◆ **INSTRUCTION**: All of the lines below are to be transcribed faithfully, with pictures excluded from the copy.

>> Begin SUPPLIED INFORMATION

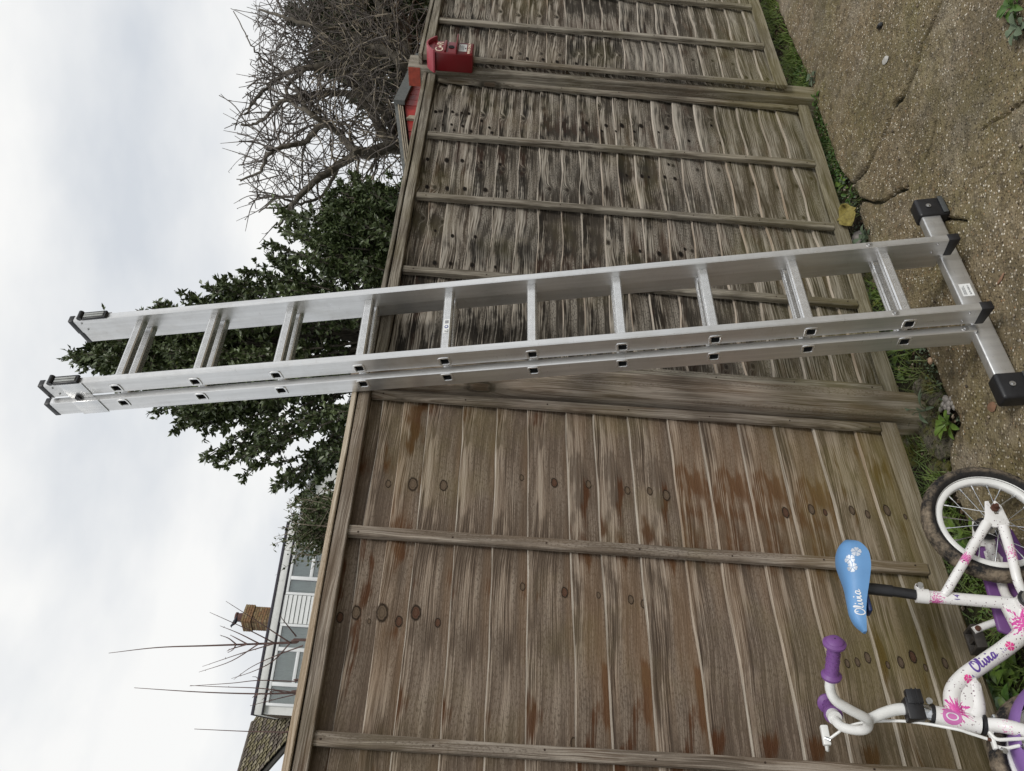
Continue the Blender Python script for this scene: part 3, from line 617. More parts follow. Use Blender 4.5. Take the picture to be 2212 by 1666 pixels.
m = MB(); m.box(bx0+.006, bx1-.006, by0-.010, by0+.002, bz1_-.082, bz1_-.072); m.build('upper_ledge', REDP, BX, bevel=.002)
m = MB(); m.box(bx0-.003, bx1+.012, by0-.036, by0+.002, bz1_-.135, bz1_-.129); m.build('landing_ledge', REDP, BX, bevel=.002)
m = MB(); m.tube([(cx_, by0-.003, bz1_-.105), (cx_, by0+.0, bz1_-.105)], .0135, 24); m.build('entrance_hole', plain('black_inside', (.004, .003, .003), .9), BX)
m = MB(); m.box(cx_-.030, cx_+.034, by0-.002, by0+.001, bz1_-.178, bz1_-.140); lp = m.build('white_plate', WHITE_STICK, BX, bevel=.0008)
for i in range(4):
    m = MB(); m.box(cx_-.023, cx_+.024-.008*(i % 2), by0-.0026, by0-.0022, bz1_-.147-i*.0055, bz1_-.1455-i*.0055); m.build('printed_line', INK, lp)
m = MB(); m.prism([(cx_-.012, bz1_-.172), (cx_-.004, bz1_-.169), (cx_+.003, bz1_-.173), (cx_-.004, bz1_-.1765)], by0-.0028, by0-.0022); m.build('printed_bird', INK, lp)
CREAM = plain('cream_lettering_paint', (.75, .62, .5), .5)
FB = lambda x, z: frame((x, by0-.001, z), (1, 0, 0), (0, 0, 1), (0, -1, 0))
text_mesh('C', .052, 'lettering', CREAM, BX, FB(cx_-.028, bz1_-.050), .0012); text_mesh('R', .044, 'lettering', CREAM, BX, FB(cx_+.026, bz1_-.052), .0012)
m = MB(); cw = .009; z_ = bz1_-.057; m.prism([(cx_-.003-cw, z_), (cx_-.003+cw, z_), (cx_-.003+cw*1.1, z_+.012), (cx_-.003+cw*.5, z_+.008), (cx_-.003, z_+.015), (cx_-.003-cw*.5, z_+.008), (cx_-.003-cw*1.1, z_+.012)], by0-.002, by0); m.build('crown_emblem', CREAM, BX)
text_mesh('BIRDS ONLY', .0165, 'lettering', CREAM, BX, FB(cx_, bz1_-.190), .0008, font_off=.0006)
m = MB(); m.box(bx0+.008, bx1-.008, by0-.003, by0+.001, bz0_+.006, bz0_+.009); m.build('bottom_bead', REDP, BX)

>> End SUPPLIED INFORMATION

◆ **FULL ANSWER**:
Continue the Blender Python script for this scene: part 3, from line 617. More parts follow. Use Blender 4.5. Take the picture to be 2212 by 1666 pixels.
m = MB(); m.box(bx0+.006, bx1-.006, by0-.010, by0+.002, bz1_-.082, bz1_-.072); m.build('upper_ledge', REDP, BX, bevel=.002)
m = MB(); m.box(bx0-.003, bx1+.012, by0-.036, by0+.002, bz1_-.135, bz1_-.129); m.build('landing_ledge', REDP, BX, bevel=.002)
m = MB(); m.tube([(cx_, by0-.003, bz1_-.105), (cx_, by0+.0, bz1_-.105)], .0135, 24); m.build('entrance_hole', plain('black_inside', (.004, .003, .003), .9), BX)
m = MB(); m.box(cx_-.030, cx_+.034, by0-.002, by0+.001, bz1_-.178, bz1_-.140); lp = m.build('white_plate', WHITE_STICK, BX, bevel=.0008)
for i in range(4):
    m = MB(); m.box(cx_-.023, cx_+.024-.008*(i % 2), by0-.0026, by0-.0022, bz1_-.147-i*.0055, bz1_-.1455-i*.0055); m.build('printed_line', INK, lp)
m = MB(); m.prism([(cx_-.012, bz1_-.172), (cx_-.004, bz1_-.169), (cx_+.003, bz1_-.173), (cx_-.004, bz1_-.1765)], by0-.0028, by0-.0022); m.build('printed_bird', INK, lp)
CREAM = plain('cream_lettering_paint', (.75, .62, .5), .5)
FB = lambda x, z: frame((x, by0-.001, z), (1, 0, 0), (0, 0, 1), (0, -1, 0))
text_mesh('C', .052, 'lettering', CREAM, BX, FB(cx_-.028, bz1_-.050), .0012); text_mesh('R', .044, 'lettering', CREAM, BX, FB(cx_+.026, bz1_-.052), .0012)
m = MB(); cw = .009; z_ = bz1_-.057; m.prism([(cx_-.003-cw, z_), (cx_-.003+cw, z_), (cx_-.003+cw*1.1, z_+.012), (cx_-.003+cw*.5, z_+.008), (cx_-.003, z_+.015), (cx_-.003-cw*.5, z_+.008), (cx_-.003-cw*1.1, z_+.012)], by0-.002, by0); m.build('crown_emblem', CREAM, BX)
text_mesh('BIRDS ONLY', .0165, 'lettering', CREAM, BX, FB(cx_, bz1_-.190), .0008, font_off=.0006)
m = MB(); m.box(bx0+.008, bx1-.008, by0-.003, by0+.001, bz0_+.006, bz0_+.009); m.build('bottom_bead', REDP, BX)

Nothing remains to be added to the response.